Betul, seseorang mungkin menjadi seorang Mukmin tanpa tahu apa yang mereka Imani. Seperti anak kecil "percaya" pada roti tanpa mengetahui yang dia percayai. Demikian pula buah-buahan dari pohon mengering dan layu kekeringan. Tetapi mereka masih tidak mengetahui apa "haus" itu. Keberadaan manusia bagaikan bendera yang berkibar di udara. Kemudian tentara dikirim dan dikumpulkan mengelilingi bendera dari setiap arah untuk mengetahui Tuhan. Dari arah nalar, pemahaman, kemarahan, keberangan, pengampunan, keluhuran budi, ketakutan dan harapan, keadaan tanpa akhir, serta kualitas tanpa batas. Setiap orang yang mencari dari kejauhan hanya melihat benderanya saja, tetapi yang mencari dari dekat menyadari hakikatnya.
•••
Seseorang datang dan dia di tanya, "Darimana saja engkau?"

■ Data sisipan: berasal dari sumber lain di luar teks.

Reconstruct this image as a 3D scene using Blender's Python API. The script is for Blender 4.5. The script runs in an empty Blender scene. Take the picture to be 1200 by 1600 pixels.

"kami merindukanmu, aku merindukanmu mengapa engkau pergi begitu lama?"
"Kami telah dan akan tetap berdoa agar keadaan ini akan berubah. Keadaan yang membawa perbedaan sungguh tidak terlihat."
Benar, Demi Tuhan, Situasi itu baik di mata Tuhan. Memang benar bahwa segala hal baik dan sempurna dalam hubungannya dengan Tuhan. Bukan hubungannya dengan kita. Ketidak murnian dan kemurnia, penolakan dan perhatian terhadap shalat, kekafiran dan keimanan, politeisme dan monoteisme – semua itu baik dalam hubungan dengan Tuhan. Tetapi bagi kita peribahan, pencurian, kekafiran, dan politeisme merupakan keburukan, sementara monoteisme, tatacara ibadah, dan sedekah merupakan kebaikan. Segala sesuatu baik jika dipandang dalam hubungannya dengan Tuhan. Seorang raja mungkin memiliki tiang gantungan, penjara, kebahagiaan, kemakmuran, harta benda, rombongan perayaan, kebahagiaan juga genderang perang dan bendera. Di dalam hubungan dengan raja semua hal itu baik. Sebagaimana kerajaannya dilengkapi dengan baju kebesaran, demikian pula ia dilengkapi dengan tiang gantungan, hukuman, dan penjara. Semua itu pelengkap kerajaannya, meski pun bagi orang-orang lain baju kebesaran dan tiang gantungan sama-sama menakutkan.